L'or européen voyage d'Ouest en Est. À l'heure où le vieux continent cherche à tous prix à gagner son indépendance financière, notamment vis-à-vis des super puissances que sont la Chine et les États-Unis, le métal montre une santé étonnante sur les cours de la bourse, attirant la convoitise de chacun.
De l'Europe à l'Asie
«Il est virtuellement impossible de se procurer de l'or physique à Londres», explique à Bloomberg Peter Hambro, actionnaire et cofondateur de Petropavolsk, une compagnie minière spécialisée dans l'or et côtée en bourse. Et pour cause : «il y a des demandes en permanence de la part de la Chine et de l'Inde d'acheter des l'or physique», explique Hambro soulignant que «la valeur physique [le poids de l'or – NDLR] sera toujours plus importante que la valeur virtuelle, qui n'est faite que de promesses».

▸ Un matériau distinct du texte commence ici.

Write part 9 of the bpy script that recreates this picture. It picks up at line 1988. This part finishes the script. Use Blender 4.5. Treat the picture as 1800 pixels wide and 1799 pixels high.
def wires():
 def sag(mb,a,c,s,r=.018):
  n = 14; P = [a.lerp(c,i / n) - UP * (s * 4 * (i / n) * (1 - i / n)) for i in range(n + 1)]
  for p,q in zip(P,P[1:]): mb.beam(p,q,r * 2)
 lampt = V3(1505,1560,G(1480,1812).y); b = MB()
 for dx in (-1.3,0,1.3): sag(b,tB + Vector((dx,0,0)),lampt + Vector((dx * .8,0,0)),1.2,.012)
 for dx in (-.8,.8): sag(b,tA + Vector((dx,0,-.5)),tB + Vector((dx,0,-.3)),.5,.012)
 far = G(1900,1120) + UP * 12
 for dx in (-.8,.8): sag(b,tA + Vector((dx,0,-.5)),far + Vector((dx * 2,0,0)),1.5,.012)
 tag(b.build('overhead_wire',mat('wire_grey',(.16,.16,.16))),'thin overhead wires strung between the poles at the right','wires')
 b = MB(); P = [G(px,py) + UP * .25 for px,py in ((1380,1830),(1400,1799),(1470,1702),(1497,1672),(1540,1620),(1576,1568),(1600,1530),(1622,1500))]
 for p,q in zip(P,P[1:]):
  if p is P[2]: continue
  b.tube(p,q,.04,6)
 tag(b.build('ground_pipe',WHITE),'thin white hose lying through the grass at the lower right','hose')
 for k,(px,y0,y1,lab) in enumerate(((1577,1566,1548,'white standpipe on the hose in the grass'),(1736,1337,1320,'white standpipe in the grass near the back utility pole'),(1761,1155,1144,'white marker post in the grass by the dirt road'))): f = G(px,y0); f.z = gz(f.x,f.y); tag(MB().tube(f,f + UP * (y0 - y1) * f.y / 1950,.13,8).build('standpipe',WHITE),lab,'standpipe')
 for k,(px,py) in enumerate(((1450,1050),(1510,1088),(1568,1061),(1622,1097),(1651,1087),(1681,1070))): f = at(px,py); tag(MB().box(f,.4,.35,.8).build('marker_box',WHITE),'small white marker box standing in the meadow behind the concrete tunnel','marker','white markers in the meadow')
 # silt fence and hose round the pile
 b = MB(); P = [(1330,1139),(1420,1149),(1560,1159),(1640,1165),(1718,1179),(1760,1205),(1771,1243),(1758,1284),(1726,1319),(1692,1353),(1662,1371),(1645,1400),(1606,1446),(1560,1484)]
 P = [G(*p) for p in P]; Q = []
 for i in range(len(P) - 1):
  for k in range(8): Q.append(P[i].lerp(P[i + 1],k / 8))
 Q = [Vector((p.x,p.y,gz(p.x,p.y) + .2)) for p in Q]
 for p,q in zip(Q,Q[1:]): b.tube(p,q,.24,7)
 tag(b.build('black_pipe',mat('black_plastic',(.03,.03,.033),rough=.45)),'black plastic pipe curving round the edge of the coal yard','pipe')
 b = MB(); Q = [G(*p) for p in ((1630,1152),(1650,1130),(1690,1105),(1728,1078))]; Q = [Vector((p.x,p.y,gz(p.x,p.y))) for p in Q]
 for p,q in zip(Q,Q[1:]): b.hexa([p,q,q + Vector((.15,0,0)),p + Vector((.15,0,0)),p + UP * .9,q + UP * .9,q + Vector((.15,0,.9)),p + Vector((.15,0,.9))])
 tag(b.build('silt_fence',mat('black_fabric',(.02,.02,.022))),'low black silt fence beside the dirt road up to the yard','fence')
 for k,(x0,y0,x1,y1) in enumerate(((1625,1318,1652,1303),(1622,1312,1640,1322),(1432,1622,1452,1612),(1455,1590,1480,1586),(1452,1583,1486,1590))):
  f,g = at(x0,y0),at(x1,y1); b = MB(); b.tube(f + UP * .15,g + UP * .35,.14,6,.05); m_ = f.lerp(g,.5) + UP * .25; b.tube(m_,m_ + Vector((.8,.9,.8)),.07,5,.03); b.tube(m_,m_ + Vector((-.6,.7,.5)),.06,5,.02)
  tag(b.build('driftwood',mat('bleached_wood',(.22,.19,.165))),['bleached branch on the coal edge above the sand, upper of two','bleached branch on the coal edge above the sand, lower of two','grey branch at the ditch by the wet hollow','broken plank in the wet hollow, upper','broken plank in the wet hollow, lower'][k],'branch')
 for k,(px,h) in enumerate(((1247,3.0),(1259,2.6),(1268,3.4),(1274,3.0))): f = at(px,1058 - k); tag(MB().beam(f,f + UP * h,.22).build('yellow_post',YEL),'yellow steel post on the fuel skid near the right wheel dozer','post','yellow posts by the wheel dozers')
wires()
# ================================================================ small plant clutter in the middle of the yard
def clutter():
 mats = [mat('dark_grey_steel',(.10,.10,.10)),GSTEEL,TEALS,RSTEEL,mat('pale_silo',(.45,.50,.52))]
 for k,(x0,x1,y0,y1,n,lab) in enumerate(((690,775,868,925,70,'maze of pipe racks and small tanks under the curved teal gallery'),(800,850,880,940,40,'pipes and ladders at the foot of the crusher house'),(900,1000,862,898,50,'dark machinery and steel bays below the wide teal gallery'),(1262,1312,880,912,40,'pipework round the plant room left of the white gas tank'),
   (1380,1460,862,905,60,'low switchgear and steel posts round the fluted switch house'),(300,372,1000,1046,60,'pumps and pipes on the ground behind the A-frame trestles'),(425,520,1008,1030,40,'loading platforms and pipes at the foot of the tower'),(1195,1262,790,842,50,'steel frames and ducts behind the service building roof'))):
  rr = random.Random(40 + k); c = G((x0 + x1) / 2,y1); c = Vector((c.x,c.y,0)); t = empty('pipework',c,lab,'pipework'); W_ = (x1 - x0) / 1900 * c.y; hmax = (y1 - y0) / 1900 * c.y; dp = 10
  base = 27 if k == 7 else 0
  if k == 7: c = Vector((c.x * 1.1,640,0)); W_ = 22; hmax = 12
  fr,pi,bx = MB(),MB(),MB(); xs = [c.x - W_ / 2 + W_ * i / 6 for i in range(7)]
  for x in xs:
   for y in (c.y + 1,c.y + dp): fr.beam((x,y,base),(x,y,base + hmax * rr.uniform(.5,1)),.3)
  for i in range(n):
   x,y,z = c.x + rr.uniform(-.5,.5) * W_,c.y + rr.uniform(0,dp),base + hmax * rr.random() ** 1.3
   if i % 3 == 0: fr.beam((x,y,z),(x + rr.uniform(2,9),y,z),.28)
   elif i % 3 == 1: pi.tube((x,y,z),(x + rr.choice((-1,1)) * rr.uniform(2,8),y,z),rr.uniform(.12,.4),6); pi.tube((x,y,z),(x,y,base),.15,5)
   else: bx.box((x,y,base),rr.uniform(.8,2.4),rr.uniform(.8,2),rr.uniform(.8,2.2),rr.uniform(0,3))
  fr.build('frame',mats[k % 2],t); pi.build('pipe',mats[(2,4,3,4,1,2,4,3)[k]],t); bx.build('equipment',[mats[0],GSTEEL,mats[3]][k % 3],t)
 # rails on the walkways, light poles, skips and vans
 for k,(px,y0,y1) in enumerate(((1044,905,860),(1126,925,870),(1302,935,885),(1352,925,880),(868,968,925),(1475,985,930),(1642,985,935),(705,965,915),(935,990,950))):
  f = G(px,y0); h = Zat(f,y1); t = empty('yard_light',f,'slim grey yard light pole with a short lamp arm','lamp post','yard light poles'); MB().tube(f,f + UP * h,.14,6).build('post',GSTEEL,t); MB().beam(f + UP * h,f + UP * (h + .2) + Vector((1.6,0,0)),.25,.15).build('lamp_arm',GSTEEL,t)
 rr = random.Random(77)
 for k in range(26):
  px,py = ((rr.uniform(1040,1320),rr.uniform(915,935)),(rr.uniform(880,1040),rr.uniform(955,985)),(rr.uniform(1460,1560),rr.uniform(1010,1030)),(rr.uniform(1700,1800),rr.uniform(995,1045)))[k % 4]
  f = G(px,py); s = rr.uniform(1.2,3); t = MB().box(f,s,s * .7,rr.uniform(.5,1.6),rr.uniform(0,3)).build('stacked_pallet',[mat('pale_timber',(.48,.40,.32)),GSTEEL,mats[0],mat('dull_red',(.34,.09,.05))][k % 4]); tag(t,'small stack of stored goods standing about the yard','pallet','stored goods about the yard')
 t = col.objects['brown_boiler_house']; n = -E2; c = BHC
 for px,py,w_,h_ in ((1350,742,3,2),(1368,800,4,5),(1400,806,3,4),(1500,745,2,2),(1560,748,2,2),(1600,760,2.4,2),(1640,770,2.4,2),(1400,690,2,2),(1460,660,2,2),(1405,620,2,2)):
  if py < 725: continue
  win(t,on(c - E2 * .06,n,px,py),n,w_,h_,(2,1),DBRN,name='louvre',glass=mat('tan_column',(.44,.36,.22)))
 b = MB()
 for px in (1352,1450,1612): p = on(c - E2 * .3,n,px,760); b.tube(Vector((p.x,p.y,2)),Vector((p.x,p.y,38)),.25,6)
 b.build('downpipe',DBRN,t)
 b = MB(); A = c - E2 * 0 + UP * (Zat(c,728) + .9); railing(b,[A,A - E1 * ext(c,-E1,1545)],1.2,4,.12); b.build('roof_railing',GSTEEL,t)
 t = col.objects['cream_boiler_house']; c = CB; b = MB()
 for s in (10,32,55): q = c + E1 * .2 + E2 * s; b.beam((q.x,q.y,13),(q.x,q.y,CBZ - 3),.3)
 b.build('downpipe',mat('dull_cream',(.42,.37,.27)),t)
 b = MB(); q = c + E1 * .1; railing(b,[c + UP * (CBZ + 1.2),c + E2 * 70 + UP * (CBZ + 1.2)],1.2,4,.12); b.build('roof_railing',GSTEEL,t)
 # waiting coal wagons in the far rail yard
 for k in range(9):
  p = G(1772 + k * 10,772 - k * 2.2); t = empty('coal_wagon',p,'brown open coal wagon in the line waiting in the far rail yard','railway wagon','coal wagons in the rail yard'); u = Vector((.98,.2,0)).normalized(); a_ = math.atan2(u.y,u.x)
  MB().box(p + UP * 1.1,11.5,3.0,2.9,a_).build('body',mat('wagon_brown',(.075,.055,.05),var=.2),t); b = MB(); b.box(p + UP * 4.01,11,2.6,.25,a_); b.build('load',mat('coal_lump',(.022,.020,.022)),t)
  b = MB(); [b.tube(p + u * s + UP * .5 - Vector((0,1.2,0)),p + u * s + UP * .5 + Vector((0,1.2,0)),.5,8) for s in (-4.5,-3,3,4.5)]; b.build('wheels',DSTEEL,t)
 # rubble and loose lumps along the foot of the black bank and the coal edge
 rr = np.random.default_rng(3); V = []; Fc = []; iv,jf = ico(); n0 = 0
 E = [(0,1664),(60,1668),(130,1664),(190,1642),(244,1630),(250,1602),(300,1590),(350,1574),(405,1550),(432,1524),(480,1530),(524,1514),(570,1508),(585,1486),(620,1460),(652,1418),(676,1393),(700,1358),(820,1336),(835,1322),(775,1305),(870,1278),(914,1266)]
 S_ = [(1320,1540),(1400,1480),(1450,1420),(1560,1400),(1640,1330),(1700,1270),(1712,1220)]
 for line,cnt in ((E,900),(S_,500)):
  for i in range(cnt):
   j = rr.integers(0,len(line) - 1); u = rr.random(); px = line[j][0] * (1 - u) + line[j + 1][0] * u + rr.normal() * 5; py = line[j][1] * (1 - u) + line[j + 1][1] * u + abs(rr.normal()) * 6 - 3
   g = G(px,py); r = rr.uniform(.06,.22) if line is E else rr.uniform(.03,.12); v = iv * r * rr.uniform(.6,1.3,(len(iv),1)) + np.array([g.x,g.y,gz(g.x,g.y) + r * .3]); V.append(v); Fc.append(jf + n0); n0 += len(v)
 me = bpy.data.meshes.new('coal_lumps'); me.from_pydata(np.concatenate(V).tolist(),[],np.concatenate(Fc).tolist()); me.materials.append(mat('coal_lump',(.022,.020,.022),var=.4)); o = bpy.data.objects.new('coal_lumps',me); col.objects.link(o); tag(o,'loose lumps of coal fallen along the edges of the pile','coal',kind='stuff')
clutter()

En juin 2015, la Chine avait procédé à une forte dévaluation du Yuan, tout en encourageant ses citoyens à acheter de l'or. La Banque Populaire de Chine a ainsi vu ses réserves d'or augmenter de près de 16 tonnes, alors que ses réserves de change sont descendues sous la barre des 100 milliards de dollars. Selon Hambro, agir de telle sorte «est une promesse de stabilité, une assurance de richesse». «Le marché virtuel, celui de l'argent papier, pourrait un jour s'effondrer et mener à une clôture financière», tandis que l'or malgré des taux variables, reste une denrée physique, symbole éternel de richesse.
L'Empire du milieu n'est pas la seule puissance à préférer le métal jaune à sa devise papier. En Inde, alors que la Roupie continue à perdre de sa valeur face au dollar – une tendance ininterrompue depuis 2013 - l'attrait de l'or est de plus en plus important. Les exportations du métal de Londres vers New-Delhi ont été 50% plus importantes durant l'été 2015 que 2014. Un phénomène qui s'explique par une baisse chronique de la Roupie associée à une augmentation imminente des prix locaux. Le mois de septembre est la saison est mariages, en Inde, et le mois de novembre celui du Festival Diwali, un événement majeur dans le monde indien. Des points forts de la vie indienne qui expliquent ce besoin aussi soudain que pressant de posséder du métal physique.
De l'Amérique à l'Europe
Si les réserves d'or européennes se vident, notamment à Londres, principale plaque tournante du métal sur le vieux continent, celui-ci n'est pas encore en rupture de stock. C'est aux États-Unis que se cache le reste de nos lingots. Plus précisément dans les coffres de Réserve Fédérale de New-York (NY Fed), où dorment près de 6 000 tonnes d'or. Si ce poids représentent une somme importante quand traduite en dollars (plus de 213 millions de dollars), c'est néanmoins la plus faible quantité d'or européenne entreposée à la NY Fed depuis 20 ans.
En effet, l'Europe rapatrie son métal jaune. L'Allemagne avait lancé la tendance en 2012, suivie par la Hollande, la France, la Belgique et l'Autriche. En deux ans, c'est 250 tonnes d'or qui ont traversé l'Atlantique pour retourner dans les coffres du vieux continent. Aujourd'hui, c'est la Banque Centrale Européenne (BCE) qui demande un retour de ses lingots.
La forte demande d'or physique venant de la Chine et de l'Inde n'est pas étrangère à cette tendance. Londres se vide plus vite que grandit la gourmandise de Pékin et New-Delhi, et la demande est constante en provenance d'Asie. La problématique de réponse à la demande, enjeu essentiel de toutes les places boursières du monde, est partiellement responsable de cette volonté européenne de rapatrier ses lingots depuis les USA.
Un autre facteur vient expliquer ces données : la volonté européenne de gagner en indépendance financière vis-à-vis des États-Unis. La tendance est même mondiale : le marché de l'or, qui concurrence celui des actions papiers, gagne du terrain sur les places financières. En mai 2015, la Chine créait un premier marché dédié à l'or physique, basé à Shanghai. La «route de la soie de l'or» chinoise a maintenant atteint la Russie, l'Afrique du Sud et plusieurs pays émergents. Une voie que l'Europe semble vouloir suivre, avec néanmoins plus de parcimonie. Si le vieux continent veut récupérer ses lingots à tout prix, les places boursières européennes continuent à maintenir les taux du métal à un niveau relativement bas, dénotant une volonté de conserver le système boursier classique. Un élément est en effet à prendre en considération : troquer l'action papier pour l'or physique, c'est aussi sortir de l'hégémonie du dollar. Un acte fort d'un point de vue financier, mais aussi d'un point de vue géopolitique. Un pas que l'Europe ne souhaite pas franchir, alors même que l'idée d'utiliser l'or comme devise d'échange standard devient chaque jour plus populaire de part le monde.